On Immigration-bill Terminology

On Immigration-bill Terminology February 3, 2014

Just a few thoughts for Monday morning:

We need to adjust the terminology around immigration. The left has taken over the narrative here: “immigration reform” means a legalization program. “Amnesty” has disappered from the reporters’ stylebook, to be replaced by, fairly universally, a “path to citizenship” for those “without papers.”

Here are the definitions we need to start using consistently:

“Amnesty” means the government promising not to assess penalties for misdeeds of some kind. A “book fine” amnesty from the library means, “please return the books, no questions asked, and we’ll remove the fines from your record.” A parking ticket amnesty means, “please pay the ticket and we’ll remove the obligation from our records without applying the fines.” An amnesty in the bigger sense of a civil war is generally, “lay down your weapons and return to civilian life and we won’t jail you.”

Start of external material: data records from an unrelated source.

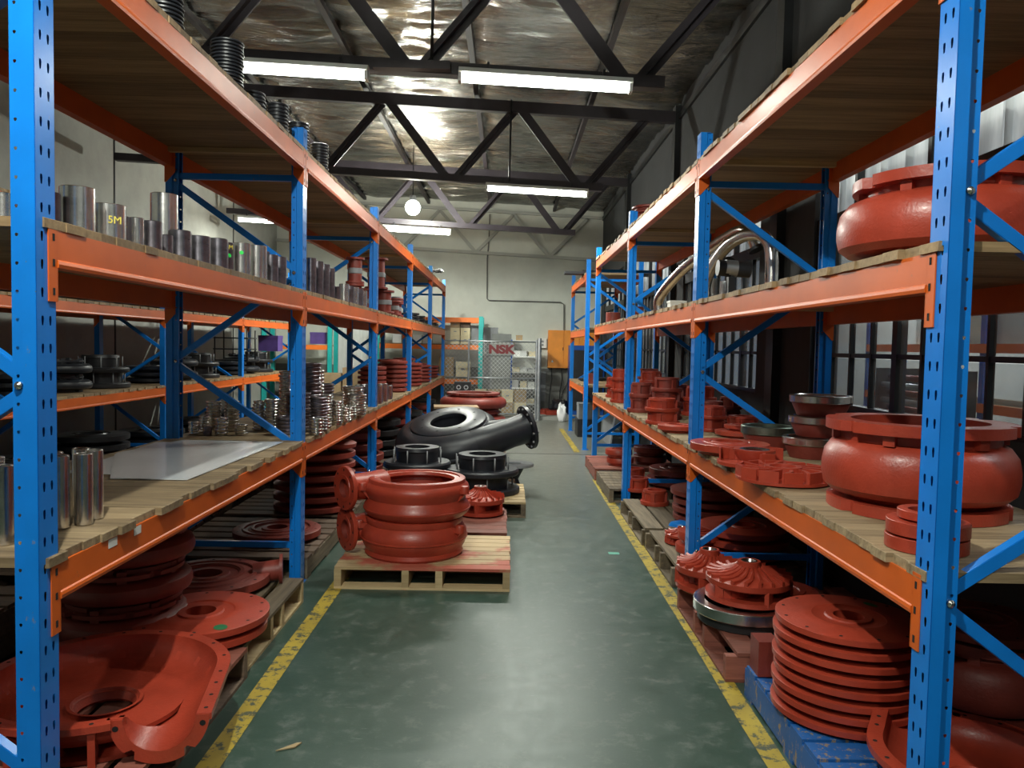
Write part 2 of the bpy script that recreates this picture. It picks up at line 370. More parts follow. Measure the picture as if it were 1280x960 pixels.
# right wall
BAYS = [(-4.2, 0.6), (1.5, 5.45), (6.62, 9.5), (10.35, 13.4), (14.25, 17.3)]
m = M(); m.box(XR, XR + .2, YF, YB, 0, 1.165); m.box(XR, XR + .2, YF, YB, 3.05, 5.0)
prev = YF
for a, b_ in BAYS:
    m.box(XR, XR + .2, prev, a, 1.165, 3.05); prev = b_
m.box(XR, XR + .2, prev, YB, 1.165, 3.05)
wr = struct('wall_right', m, wall_dark)
for y in (2.15, 6.1, 9.98, 13.88):                              # wall columns
    struct('wall_column', M().box(XR - .07, XR, y - .08, y + .08, 0, 4.6), frame_m, wr)
struct('wall_rail', M().box(XR - .03, XR, YF, YB, 4.42, 4.5), frame_m, wr)
wn = 0
for a, b_ in BAYS:
    wn += 1
    n = round((b_ - a) / 0.283); p = (b_ - a) / n
    win = struct('window_%d' % wn, M().box(XR + .02, XR + .10, a, b_, 1.165, 1.195).box(XR + .02, XR + .10, a, b_, 2.33, 2.44).box(XR + .035, XR + .07, a, b_, 1.492, 1.52).box(XR + .035, XR + .07, a, b_, 1.90, 1.922), frame_m)
    win['kind'] = 'structure'
    rows = [(1.195, 1.49), (1.52, 1.90), (1.925, 2.33)]
    pane_me = {}
    for i in range(n + 1):
        thick = .028 if i % 4 == 2 else .010
        struct('mullion', M().box(XR + .030, XR + (.09 if thick > .02 else .062), a + i * p - thick, a + i * p + thick, 1.17, 2.34), frame_m, win)
    for i in range(n):
        for q, (z0, z1) in enumerate(rows):
            if q not in pane_me: pane_me[q] = M().box(0, .005, 0, p - .02, 0, z1 - z0).mesh('pane', glass_m)
            obj('pane', pane_me[q], None, win, (XR + .05, a + i * p + .01, z0))
    me = M().prism([(0, 0), (.03, .012), (.03, p - .025), (0, p - .012), (.006, p - .012), (.036, p - .025), (.036, .012), (.006, 0)], 0, .60, 'Z').mesh('cladding_sheet', clad_m)
    for i in range(n): obj('cladding_sheet', me, None, win, (XR + .05, a + i * p + .005, 2.44))
    for i in range(0, n + 1, 3): struct('cladding_post', M().box(XR + .03, XR + .09, a + i * p - .018, a + i * p + .018, 2.44, 3.05), frame_m, win)
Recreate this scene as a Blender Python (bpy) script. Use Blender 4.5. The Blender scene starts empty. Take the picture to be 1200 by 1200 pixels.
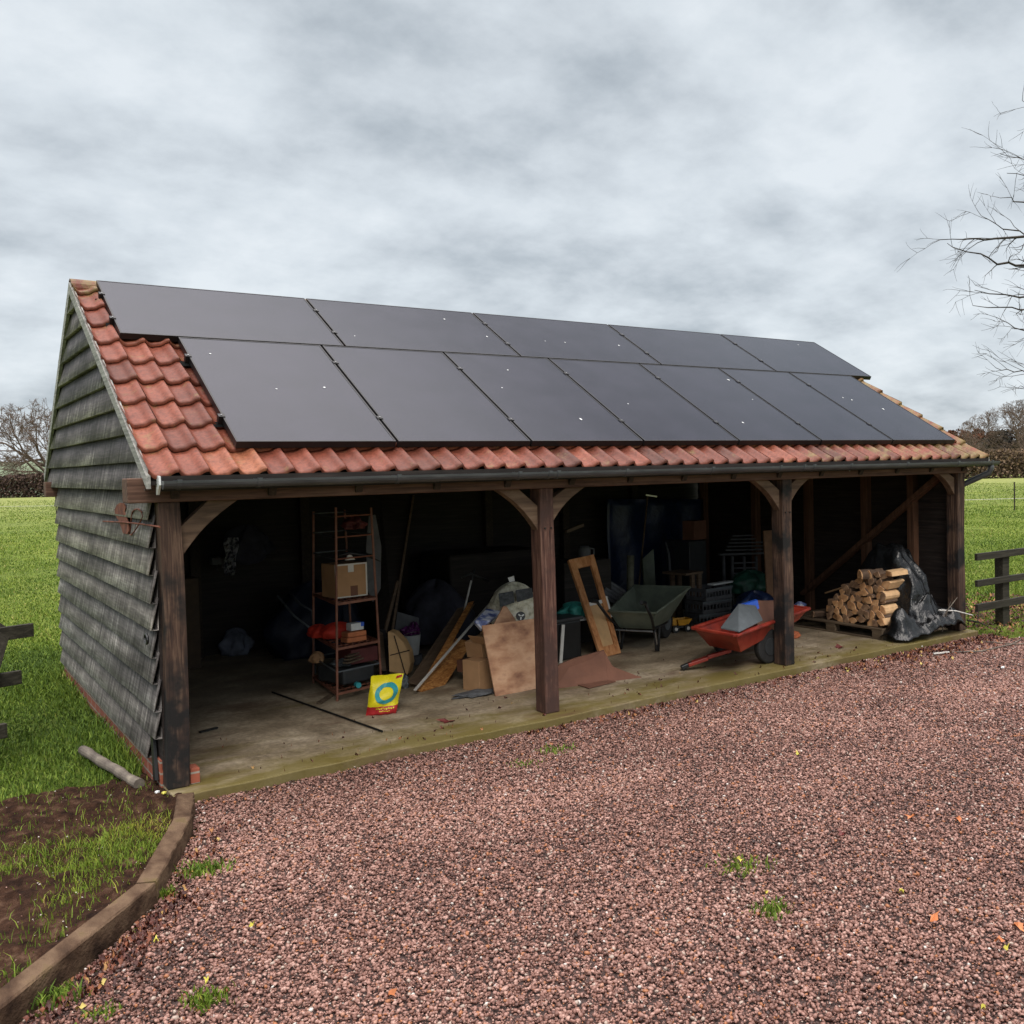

In no other sense does amnesty mean, “keep what you’ve acquired illegally,” does it?

A truer immigration-related amnesty would be to remove the various penalties that attach to illegal entry that prevent individuals from applying for residence, should they later have grounds for an application. Periodically the Tribune features a so-called “mixed status” family divided because dad’s been deported and banned from applying to return, and mom raises the kids alone. An amnesty would remedy their situation.

An amnesty would have also remedied the situation of the “hard case” so-called Dreamers — the ones who the Trib would occaisonally profile, bright, talented, ready to conquer the world — and who would have been eligible for a student visa for studying, and could have applied for an H1-B visa afterward.

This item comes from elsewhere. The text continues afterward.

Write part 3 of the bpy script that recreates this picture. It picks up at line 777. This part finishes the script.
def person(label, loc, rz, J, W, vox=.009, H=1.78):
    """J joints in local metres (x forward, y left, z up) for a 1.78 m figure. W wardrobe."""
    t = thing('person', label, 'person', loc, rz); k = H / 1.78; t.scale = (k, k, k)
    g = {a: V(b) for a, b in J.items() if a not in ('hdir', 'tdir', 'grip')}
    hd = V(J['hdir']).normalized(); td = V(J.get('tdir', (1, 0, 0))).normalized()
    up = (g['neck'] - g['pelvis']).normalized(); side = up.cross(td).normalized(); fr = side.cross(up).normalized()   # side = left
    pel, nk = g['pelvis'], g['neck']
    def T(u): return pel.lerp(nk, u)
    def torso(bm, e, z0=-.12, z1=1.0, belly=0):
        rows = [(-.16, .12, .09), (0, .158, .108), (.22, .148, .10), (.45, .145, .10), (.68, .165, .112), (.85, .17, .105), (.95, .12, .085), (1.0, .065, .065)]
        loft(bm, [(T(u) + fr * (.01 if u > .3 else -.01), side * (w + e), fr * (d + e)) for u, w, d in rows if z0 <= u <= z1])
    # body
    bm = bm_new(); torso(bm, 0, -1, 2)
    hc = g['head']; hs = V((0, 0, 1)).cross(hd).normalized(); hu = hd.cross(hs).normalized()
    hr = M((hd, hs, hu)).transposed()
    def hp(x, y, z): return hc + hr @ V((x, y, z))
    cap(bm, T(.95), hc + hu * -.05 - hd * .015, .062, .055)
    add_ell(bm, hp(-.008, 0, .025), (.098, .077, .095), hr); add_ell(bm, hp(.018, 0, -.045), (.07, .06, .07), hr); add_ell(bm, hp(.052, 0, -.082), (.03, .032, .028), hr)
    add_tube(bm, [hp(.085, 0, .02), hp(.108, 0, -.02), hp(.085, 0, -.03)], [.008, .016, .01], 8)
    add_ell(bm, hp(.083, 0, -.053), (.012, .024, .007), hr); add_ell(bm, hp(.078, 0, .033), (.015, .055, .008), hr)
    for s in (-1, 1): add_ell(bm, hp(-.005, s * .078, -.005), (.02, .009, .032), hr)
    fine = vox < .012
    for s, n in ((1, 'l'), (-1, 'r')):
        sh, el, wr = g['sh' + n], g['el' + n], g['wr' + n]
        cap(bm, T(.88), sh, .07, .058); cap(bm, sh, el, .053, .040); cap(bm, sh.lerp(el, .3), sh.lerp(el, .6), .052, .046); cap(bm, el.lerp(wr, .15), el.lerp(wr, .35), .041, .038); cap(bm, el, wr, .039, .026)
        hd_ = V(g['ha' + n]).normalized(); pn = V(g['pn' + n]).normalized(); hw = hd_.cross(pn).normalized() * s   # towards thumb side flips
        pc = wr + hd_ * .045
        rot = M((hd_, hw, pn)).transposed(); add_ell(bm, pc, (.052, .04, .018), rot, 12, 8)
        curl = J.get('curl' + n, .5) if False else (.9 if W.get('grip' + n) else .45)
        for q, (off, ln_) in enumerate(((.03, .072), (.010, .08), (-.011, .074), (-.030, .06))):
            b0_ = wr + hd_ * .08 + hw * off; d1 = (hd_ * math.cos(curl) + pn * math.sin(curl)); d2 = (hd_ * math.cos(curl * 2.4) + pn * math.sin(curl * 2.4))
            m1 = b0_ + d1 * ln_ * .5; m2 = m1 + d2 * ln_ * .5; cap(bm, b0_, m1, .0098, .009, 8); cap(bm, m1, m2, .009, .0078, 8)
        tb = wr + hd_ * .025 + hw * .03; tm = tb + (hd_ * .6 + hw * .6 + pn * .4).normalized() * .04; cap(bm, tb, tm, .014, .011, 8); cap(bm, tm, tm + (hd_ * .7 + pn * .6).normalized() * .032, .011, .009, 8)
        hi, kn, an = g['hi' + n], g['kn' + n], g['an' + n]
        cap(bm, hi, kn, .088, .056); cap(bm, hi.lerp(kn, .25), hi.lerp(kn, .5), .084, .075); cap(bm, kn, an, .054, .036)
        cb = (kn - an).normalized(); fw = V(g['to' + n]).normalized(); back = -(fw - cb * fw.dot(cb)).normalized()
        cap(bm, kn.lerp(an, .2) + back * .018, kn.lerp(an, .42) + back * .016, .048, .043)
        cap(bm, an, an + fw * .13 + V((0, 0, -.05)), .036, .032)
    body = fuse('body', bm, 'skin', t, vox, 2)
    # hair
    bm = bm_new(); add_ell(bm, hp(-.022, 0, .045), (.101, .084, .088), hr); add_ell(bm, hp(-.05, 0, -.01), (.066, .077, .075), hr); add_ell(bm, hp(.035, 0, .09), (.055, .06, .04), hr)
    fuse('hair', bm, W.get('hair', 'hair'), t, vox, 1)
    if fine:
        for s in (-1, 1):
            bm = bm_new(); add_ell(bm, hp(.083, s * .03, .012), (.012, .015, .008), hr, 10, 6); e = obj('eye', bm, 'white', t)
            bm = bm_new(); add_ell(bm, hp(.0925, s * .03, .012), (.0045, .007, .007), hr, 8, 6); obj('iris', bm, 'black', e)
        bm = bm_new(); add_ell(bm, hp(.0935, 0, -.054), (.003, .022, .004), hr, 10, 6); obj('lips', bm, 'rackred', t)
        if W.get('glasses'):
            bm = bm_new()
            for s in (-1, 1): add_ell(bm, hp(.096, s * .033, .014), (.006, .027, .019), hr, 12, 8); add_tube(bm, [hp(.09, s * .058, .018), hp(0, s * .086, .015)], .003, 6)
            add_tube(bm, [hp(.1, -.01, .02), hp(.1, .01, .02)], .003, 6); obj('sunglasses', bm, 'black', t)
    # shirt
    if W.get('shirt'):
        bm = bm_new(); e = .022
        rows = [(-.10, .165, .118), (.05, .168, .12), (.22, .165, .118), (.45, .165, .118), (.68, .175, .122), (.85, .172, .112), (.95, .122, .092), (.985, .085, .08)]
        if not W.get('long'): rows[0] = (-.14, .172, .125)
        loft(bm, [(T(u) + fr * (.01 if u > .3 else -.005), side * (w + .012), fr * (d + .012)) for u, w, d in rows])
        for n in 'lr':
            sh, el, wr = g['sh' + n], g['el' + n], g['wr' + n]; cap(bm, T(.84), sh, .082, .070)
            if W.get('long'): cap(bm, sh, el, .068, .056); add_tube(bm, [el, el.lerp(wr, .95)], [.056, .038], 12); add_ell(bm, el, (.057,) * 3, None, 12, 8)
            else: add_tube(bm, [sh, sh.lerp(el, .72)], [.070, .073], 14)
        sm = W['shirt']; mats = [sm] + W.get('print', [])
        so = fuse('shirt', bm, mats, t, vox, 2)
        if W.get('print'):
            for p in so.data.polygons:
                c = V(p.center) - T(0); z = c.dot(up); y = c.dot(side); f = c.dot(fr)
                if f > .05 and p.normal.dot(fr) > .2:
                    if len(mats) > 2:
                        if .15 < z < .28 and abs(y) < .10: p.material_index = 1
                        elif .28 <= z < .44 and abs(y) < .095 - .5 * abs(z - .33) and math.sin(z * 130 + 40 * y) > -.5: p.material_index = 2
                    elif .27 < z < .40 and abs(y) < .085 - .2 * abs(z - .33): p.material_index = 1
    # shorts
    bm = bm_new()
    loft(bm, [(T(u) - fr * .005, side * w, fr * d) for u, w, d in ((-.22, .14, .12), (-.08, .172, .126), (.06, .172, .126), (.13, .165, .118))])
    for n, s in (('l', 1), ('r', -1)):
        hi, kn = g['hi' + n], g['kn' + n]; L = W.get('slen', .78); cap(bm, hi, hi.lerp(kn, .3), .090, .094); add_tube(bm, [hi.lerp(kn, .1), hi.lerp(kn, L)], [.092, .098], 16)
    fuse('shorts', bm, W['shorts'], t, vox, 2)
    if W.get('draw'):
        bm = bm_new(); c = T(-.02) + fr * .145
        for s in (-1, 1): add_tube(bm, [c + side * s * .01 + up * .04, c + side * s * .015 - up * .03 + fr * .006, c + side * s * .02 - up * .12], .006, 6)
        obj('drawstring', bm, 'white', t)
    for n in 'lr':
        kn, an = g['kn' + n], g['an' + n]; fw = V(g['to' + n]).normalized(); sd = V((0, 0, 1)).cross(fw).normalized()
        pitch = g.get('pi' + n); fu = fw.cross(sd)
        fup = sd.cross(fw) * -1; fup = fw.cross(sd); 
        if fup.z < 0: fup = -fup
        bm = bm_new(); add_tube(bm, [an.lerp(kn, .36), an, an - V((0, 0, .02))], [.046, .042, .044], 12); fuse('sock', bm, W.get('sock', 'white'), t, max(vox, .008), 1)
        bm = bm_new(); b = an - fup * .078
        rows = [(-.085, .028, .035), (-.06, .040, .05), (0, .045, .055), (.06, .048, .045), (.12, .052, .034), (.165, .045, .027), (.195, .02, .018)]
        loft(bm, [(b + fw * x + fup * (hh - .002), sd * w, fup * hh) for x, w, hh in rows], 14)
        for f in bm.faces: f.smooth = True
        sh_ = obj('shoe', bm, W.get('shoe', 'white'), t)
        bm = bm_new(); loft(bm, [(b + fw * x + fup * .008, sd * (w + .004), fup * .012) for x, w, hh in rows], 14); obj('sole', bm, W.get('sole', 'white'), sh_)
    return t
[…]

What “immigration reform” advocates are after is a full-scale legalization program, and I’d like to see “our side” call it that consistently. “I support waiving penalties for those whould would now otherwise be eligible to apply for permanent residence, but I don’t support a large-scale legalization program.”

“Path to citizenship”? Even for a left-leaning profession, it’s dismaying that journalists have so eagerly seized upon this euphemism, given that the key to these proposals is not the 13 years to citizenship but the fact that legalization happens immediately, and that’s the far more consequential action.

And “immigration reform” grates on me too — why should the Left be able to call their proposals “reform”? Could we not call a border-and-internal enforcement “reform”? It’s not dissimilar from “health care reform” now being defined as ObamaCare.

So, to sum up: I support amnesty, a waiver of fines. I could support a partial deferred legalization program, but not a large-scale immediate legalization. Telling me how long it takes from legalization to full citizenship doesn’t matter a whit.

And now I’m officially running out of steam on immigration, because to really do it right requires a significantly greater command of facts than I have without doing fairly time-consuming research.